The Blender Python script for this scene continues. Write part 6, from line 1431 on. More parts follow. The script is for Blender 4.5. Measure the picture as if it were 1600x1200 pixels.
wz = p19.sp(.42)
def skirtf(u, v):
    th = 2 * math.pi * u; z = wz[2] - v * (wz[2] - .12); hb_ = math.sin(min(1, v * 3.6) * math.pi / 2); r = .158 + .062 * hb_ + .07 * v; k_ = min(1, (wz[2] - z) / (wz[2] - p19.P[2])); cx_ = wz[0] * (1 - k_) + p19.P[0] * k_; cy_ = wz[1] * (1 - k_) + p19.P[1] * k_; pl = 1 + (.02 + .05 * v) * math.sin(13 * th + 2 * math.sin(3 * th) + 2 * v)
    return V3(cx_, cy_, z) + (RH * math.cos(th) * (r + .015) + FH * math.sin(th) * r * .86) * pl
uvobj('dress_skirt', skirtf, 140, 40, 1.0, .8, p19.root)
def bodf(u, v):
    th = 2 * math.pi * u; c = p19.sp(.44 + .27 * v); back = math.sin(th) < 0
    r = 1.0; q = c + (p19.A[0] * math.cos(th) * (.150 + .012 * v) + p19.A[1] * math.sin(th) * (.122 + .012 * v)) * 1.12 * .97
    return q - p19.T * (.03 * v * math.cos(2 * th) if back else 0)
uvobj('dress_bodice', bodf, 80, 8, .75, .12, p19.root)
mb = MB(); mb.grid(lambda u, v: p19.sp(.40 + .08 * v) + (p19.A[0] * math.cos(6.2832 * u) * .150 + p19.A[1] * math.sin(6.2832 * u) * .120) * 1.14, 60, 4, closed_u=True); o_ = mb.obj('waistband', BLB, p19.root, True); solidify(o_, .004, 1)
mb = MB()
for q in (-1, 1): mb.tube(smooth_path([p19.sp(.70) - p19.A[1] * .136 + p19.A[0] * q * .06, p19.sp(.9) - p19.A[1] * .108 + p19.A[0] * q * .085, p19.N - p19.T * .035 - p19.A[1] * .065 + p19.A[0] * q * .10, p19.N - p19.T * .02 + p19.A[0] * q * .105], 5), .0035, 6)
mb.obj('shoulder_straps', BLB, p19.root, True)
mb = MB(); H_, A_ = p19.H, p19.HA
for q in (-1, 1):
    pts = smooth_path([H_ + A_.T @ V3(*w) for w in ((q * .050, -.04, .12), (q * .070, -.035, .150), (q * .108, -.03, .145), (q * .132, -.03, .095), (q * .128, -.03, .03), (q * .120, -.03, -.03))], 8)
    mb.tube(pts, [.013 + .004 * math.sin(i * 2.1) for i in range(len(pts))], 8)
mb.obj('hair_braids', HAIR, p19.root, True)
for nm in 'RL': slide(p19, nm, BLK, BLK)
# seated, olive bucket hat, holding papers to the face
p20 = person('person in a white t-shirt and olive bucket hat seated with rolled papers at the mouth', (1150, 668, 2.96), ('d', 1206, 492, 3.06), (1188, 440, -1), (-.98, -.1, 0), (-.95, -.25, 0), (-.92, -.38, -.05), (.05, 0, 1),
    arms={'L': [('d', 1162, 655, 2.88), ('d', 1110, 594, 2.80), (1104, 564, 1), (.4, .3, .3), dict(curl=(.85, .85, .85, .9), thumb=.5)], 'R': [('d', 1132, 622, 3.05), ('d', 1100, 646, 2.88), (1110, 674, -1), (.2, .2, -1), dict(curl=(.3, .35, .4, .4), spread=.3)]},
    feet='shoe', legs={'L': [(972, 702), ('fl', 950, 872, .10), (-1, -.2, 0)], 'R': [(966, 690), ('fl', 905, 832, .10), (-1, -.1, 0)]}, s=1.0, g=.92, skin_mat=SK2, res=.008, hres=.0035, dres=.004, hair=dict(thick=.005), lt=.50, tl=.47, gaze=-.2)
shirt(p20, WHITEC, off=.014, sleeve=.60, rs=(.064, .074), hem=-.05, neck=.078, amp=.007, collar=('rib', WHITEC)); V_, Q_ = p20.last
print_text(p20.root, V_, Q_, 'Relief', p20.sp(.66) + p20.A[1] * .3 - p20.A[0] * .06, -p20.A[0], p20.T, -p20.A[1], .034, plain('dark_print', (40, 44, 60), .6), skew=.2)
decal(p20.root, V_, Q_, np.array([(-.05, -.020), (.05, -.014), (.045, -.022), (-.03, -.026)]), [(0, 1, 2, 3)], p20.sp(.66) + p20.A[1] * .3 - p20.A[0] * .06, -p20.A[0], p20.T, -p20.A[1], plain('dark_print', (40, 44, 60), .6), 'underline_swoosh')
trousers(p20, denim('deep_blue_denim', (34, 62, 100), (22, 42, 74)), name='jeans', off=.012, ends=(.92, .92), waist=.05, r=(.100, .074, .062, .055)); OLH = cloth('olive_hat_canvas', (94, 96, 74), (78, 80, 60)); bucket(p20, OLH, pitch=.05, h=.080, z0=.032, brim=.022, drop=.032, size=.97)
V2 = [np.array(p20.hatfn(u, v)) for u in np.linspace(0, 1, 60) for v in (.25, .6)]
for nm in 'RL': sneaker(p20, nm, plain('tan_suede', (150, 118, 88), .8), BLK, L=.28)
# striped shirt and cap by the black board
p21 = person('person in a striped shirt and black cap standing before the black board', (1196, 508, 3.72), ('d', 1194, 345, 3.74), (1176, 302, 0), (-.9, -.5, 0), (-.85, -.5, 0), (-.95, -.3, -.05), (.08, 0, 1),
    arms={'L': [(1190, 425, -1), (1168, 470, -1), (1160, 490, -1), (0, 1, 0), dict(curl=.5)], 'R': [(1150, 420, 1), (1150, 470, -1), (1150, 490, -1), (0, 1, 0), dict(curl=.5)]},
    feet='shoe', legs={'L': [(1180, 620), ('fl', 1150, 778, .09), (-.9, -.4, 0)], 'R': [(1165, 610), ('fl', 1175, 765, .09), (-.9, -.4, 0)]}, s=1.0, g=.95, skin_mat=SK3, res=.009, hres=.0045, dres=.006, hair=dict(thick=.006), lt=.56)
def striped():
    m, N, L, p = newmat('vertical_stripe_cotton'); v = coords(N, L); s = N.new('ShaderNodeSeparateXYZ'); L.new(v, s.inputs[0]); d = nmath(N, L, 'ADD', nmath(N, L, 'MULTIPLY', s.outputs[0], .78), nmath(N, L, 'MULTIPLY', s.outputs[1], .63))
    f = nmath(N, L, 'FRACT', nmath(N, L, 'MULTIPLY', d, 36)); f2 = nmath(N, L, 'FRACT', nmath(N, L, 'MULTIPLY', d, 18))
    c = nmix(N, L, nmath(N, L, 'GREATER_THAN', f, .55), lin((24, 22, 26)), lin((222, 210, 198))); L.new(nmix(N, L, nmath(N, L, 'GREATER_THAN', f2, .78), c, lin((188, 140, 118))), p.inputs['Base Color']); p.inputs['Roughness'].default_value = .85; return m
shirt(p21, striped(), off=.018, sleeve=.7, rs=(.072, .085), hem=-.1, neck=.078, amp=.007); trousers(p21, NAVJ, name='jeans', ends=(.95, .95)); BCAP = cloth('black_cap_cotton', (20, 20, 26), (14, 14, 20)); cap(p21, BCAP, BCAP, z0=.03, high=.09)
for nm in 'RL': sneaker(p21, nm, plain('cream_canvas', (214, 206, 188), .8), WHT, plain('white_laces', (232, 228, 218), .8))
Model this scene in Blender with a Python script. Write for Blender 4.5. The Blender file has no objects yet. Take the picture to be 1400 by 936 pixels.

▶ [EXERCISE GOAL] Please set down the whole listing above without altering a single line.

▶ [TASK OUTPUT]
The Blender Python script for this scene continues. Write part 6, from line 1431 on. More parts follow. The script is for Blender 4.5. Measure the picture as if it were 1600x1200 pixels.
wz = p19.sp(.42)
def skirtf(u, v):
    th = 2 * math.pi * u; z = wz[2] - v * (wz[2] - .12); hb_ = math.sin(min(1, v * 3.6) * math.pi / 2); r = .158 + .062 * hb_ + .07 * v; k_ = min(1, (wz[2] - z) / (wz[2] - p19.P[2])); cx_ = wz[0] * (1 - k_) + p19.P[0] * k_; cy_ = wz[1] * (1 - k_) + p19.P[1] * k_; pl = 1 + (.02 + .05 * v) * math.sin(13 * th + 2 * math.sin(3 * th) + 2 * v)
    return V3(cx_, cy_, z) + (RH * math.cos(th) * (r + .015) + FH * math.sin(th) * r * .86) * pl
uvobj('dress_skirt', skirtf, 140, 40, 1.0, .8, p19.root)
def bodf(u, v):
    th = 2 * math.pi * u; c = p19.sp(.44 + .27 * v); back = math.sin(th) < 0
    r = 1.0; q = c + (p19.A[0] * math.cos(th) * (.150 + .012 * v) + p19.A[1] * math.sin(th) * (.122 + .012 * v)) * 1.12 * .97
    return q - p19.T * (.03 * v * math.cos(2 * th) if back else 0)
uvobj('dress_bodice', bodf, 80, 8, .75, .12, p19.root)
mb = MB(); mb.grid(lambda u, v: p19.sp(.40 + .08 * v) + (p19.A[0] * math.cos(6.2832 * u) * .150 + p19.A[1] * math.sin(6.2832 * u) * .120) * 1.14, 60, 4, closed_u=True); o_ = mb.obj('waistband', BLB, p19.root, True); solidify(o_, .004, 1)
mb = MB()
for q in (-1, 1): mb.tube(smooth_path([p19.sp(.70) - p19.A[1] * .136 + p19.A[0] * q * .06, p19.sp(.9) - p19.A[1] * .108 + p19.A[0] * q * .085, p19.N - p19.T * .035 - p19.A[1] * .065 + p19.A[0] * q * .10, p19.N - p19.T * .02 + p19.A[0] * q * .105], 5), .0035, 6)
mb.obj('shoulder_straps', BLB, p19.root, True)
mb = MB(); H_, A_ = p19.H, p19.HA
for q in (-1, 1):
    pts = smooth_path([H_ + A_.T @ V3(*w) for w in ((q * .050, -.04, .12), (q * .070, -.035, .150), (q * .108, -.03, .145), (q * .132, -.03, .095), (q * .128, -.03, .03), (q * .120, -.03, -.03))], 8)
    mb.tube(pts, [.013 + .004 * math.sin(i * 2.1) for i in range(len(pts))], 8)
mb.obj('hair_braids', HAIR, p19.root, True)
for nm in 'RL': slide(p19, nm, BLK, BLK)
# seated, olive bucket hat, holding papers to the face
p20 = person('person in a white t-shirt and olive bucket hat seated with rolled papers at the mouth', (1150, 668, 2.96), ('d', 1206, 492, 3.06), (1188, 440, -1), (-.98, -.1, 0), (-.95, -.25, 0), (-.92, -.38, -.05), (.05, 0, 1),
    arms={'L': [('d', 1162, 655, 2.88), ('d', 1110, 594, 2.80), (1104, 564, 1), (.4, .3, .3), dict(curl=(.85, .85, .85, .9), thumb=.5)], 'R': [('d', 1132, 622, 3.05), ('d', 1100, 646, 2.88), (1110, 674, -1), (.2, .2, -1), dict(curl=(.3, .35, .4, .4), spread=.3)]},
    feet='shoe', legs={'L': [(972, 702), ('fl', 950, 872, .10), (-1, -.2, 0)], 'R': [(966, 690), ('fl', 905, 832, .10), (-1, -.1, 0)]}, s=1.0, g=.92, skin_mat=SK2, res=.008, hres=.0035, dres=.004, hair=dict(thick=.005), lt=.50, tl=.47, gaze=-.2)
shirt(p20, WHITEC, off=.014, sleeve=.60, rs=(.064, .074), hem=-.05, neck=.078, amp=.007, collar=('rib', WHITEC)); V_, Q_ = p20.last
print_text(p20.root, V_, Q_, 'Relief', p20.sp(.66) + p20.A[1] * .3 - p20.A[0] * .06, -p20.A[0], p20.T, -p20.A[1], .034, plain('dark_print', (40, 44, 60), .6), skew=.2)
decal(p20.root, V_, Q_, np.array([(-.05, -.020), (.05, -.014), (.045, -.022), (-.03, -.026)]), [(0, 1, 2, 3)], p20.sp(.66) + p20.A[1] * .3 - p20.A[0] * .06, -p20.A[0], p20.T, -p20.A[1], plain('dark_print', (40, 44, 60), .6), 'underline_swoosh')
trousers(p20, denim('deep_blue_denim', (34, 62, 100), (22, 42, 74)), name='jeans', off=.012, ends=(.92, .92), waist=.05, r=(.100, .074, .062, .055)); OLH = cloth('olive_hat_canvas', (94, 96, 74), (78, 80, 60)); bucket(p20, OLH, pitch=.05, h=.080, z0=.032, brim=.022, drop=.032, size=.97)
V2 = [np.array(p20.hatfn(u, v)) for u in np.linspace(0, 1, 60) for v in (.25, .6)]
for nm in 'RL': sneaker(p20, nm, plain('tan_suede', (150, 118, 88), .8), BLK, L=.28)
# striped shirt and cap by the black board
p21 = person('person in a striped shirt and black cap standing before the black board', (1196, 508, 3.72), ('d', 1194, 345, 3.74), (1176, 302, 0), (-.9, -.5, 0), (-.85, -.5, 0), (-.95, -.3, -.05), (.08, 0, 1),
    arms={'L': [(1190, 425, -1), (1168, 470, -1), (1160, 490, -1), (0, 1, 0), dict(curl=.5)], 'R': [(1150, 420, 1), (1150, 470, -1), (1150, 490, -1), (0, 1, 0), dict(curl=.5)]},
    feet='shoe', legs={'L': [(1180, 620), ('fl', 1150, 778, .09), (-.9, -.4, 0)], 'R': [(1165, 610), ('fl', 1175, 765, .09), (-.9, -.4, 0)]}, s=1.0, g=.95, skin_mat=SK3, res=.009, hres=.0045, dres=.006, hair=dict(thick=.006), lt=.56)
def striped():
    m, N, L, p = newmat('vertical_stripe_cotton'); v = coords(N, L); s = N.new('ShaderNodeSeparateXYZ'); L.new(v, s.inputs[0]); d = nmath(N, L, 'ADD', nmath(N, L, 'MULTIPLY', s.outputs[0], .78), nmath(N, L, 'MULTIPLY', s.outputs[1], .63))
    f = nmath(N, L, 'FRACT', nmath(N, L, 'MULTIPLY', d, 36)); f2 = nmath(N, L, 'FRACT', nmath(N, L, 'MULTIPLY', d, 18))
    c = nmix(N, L, nmath(N, L, 'GREATER_THAN', f, .55), lin((24, 22, 26)), lin((222, 210, 198))); L.new(nmix(N, L, nmath(N, L, 'GREATER_THAN', f2, .78), c, lin((188, 140, 118))), p.inputs['Base Color']); p.inputs['Roughness'].default_value = .85; return m
shirt(p21, striped(), off=.018, sleeve=.7, rs=(.072, .085), hem=-.1, neck=.078, amp=.007); trousers(p21, NAVJ, name='jeans', ends=(.95, .95)); BCAP = cloth('black_cap_cotton', (20, 20, 26), (14, 14, 20)); cap(p21, BCAP, BCAP, z0=.03, high=.09)
for nm in 'RL': sneaker(p21, nm, plain('cream_canvas', (214, 206, 188), .8), WHT, plain('white_laces', (232, 228, 218), .8))
Model this scene in Blender with a Python script. Write for Blender 4.5. The Blender file has no objects yet. Take the picture to be 1400 by 936 pixels.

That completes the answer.